The affected models include certain 2024-2025 Model 3 and Model Y, as well as 2023-2025 Model S and Model X vehicles running software version 2026.8.6 and equipped with Hardware 3 computers. The National Highway Traffic Safety Administration (NHTSA) determined the lag violates Federal Motor Vehicle Safety Standard 111 on rear visibility and could increase crash risk.
Yet this is no ordinary recall. Owners do not need to schedule a service-center visit, hand over keys, or wait for parts.
Tesla fans call for recall terminology update, but the NHTSA isn’t convinced it’s needed
Tesla identified the issue on April 10, halted further deployment of the faulty firmware the same day, and began pushing a corrective over-the-air (OTA) software update on April 11.
By the time the NHTSA posted the recall notice on May 6, more than 99.92 percent of the affected fleet had already received the fix. Tesla reports no crashes, injuries, or fatalities linked to the glitch.
The episode underscores a deeper problem with regulatory language. For decades, “recall” meant hauling a vehicle to a dealership for hardware repairs or replacements. That definition no longer fits software-defined cars.
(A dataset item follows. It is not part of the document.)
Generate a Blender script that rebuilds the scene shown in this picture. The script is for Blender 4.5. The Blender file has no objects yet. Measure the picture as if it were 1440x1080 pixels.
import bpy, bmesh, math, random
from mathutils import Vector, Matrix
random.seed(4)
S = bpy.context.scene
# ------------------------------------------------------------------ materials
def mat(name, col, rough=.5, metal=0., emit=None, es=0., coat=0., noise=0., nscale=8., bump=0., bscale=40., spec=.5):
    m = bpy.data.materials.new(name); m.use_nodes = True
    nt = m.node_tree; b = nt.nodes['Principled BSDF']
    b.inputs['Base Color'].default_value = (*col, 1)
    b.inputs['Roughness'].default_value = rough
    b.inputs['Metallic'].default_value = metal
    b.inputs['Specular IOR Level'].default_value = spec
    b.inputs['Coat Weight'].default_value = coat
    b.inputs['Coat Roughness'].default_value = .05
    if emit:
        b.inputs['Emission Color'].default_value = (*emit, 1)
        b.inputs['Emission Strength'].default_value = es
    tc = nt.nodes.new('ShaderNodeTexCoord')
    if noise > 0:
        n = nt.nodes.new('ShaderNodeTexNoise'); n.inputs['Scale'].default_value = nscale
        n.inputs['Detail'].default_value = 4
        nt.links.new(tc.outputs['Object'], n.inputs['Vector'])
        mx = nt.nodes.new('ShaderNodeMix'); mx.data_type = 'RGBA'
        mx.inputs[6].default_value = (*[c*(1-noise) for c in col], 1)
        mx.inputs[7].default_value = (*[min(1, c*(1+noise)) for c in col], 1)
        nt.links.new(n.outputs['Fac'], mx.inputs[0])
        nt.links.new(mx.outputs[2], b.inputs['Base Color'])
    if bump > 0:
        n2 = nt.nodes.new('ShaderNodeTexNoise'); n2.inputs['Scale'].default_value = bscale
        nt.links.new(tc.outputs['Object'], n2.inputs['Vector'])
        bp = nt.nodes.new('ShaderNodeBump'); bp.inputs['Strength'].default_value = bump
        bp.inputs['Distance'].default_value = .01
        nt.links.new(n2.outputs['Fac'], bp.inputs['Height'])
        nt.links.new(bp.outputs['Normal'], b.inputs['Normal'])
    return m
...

When a fix arrives wirelessly in minutes — identical to an iPhone update — the term evokes unnecessary alarm and misleads the public about the actual risk and remedy.
Elon Musk has repeatedly called for exactly this change. After earlier NHTSA actions, he stated plainly: “The terminology is outdated & inaccurate. This is a tiny over-the-air software update.” On another occasion, he added that labeling OTA fixes as recalls is “anachronistic and just flat wrong.”
The terminology is outdated & inaccurate. This is a tiny over-the-air software update. To the best of our knowledge, there have been no injuries.
— Elon Musk (@elonmusk) September 22, 2022
Musk’s point is simple: regulators must evolve their vocabulary to match the technology. Traditional recalls involve physical intervention and downtime; OTA updates do not. Retaining the old label distorts consumer perception, inflates perceived defect rates, and slows the industry’s shift to faster, safer software iteration.
Tesla’s rapid, remote remedy demonstrates the safety advantage of over-the-air capability. Problems that once required weeks of dealer appointments are now resolved in hours, often before most owners notice. As more automakers adopt software-first designs, the entire regulatory framework needs to catch up.
Updating “recall” terminology would align language with reality, reduce public confusion, and recognize that modern vehicles are no longer static hardware — they are continuously improving computers on wheels.
For the 219,000 Tesla owners involved, the process is already complete. The camera works, the car is safe, and no one left their driveway. That is the new standard — and the vocabulary should reflect it.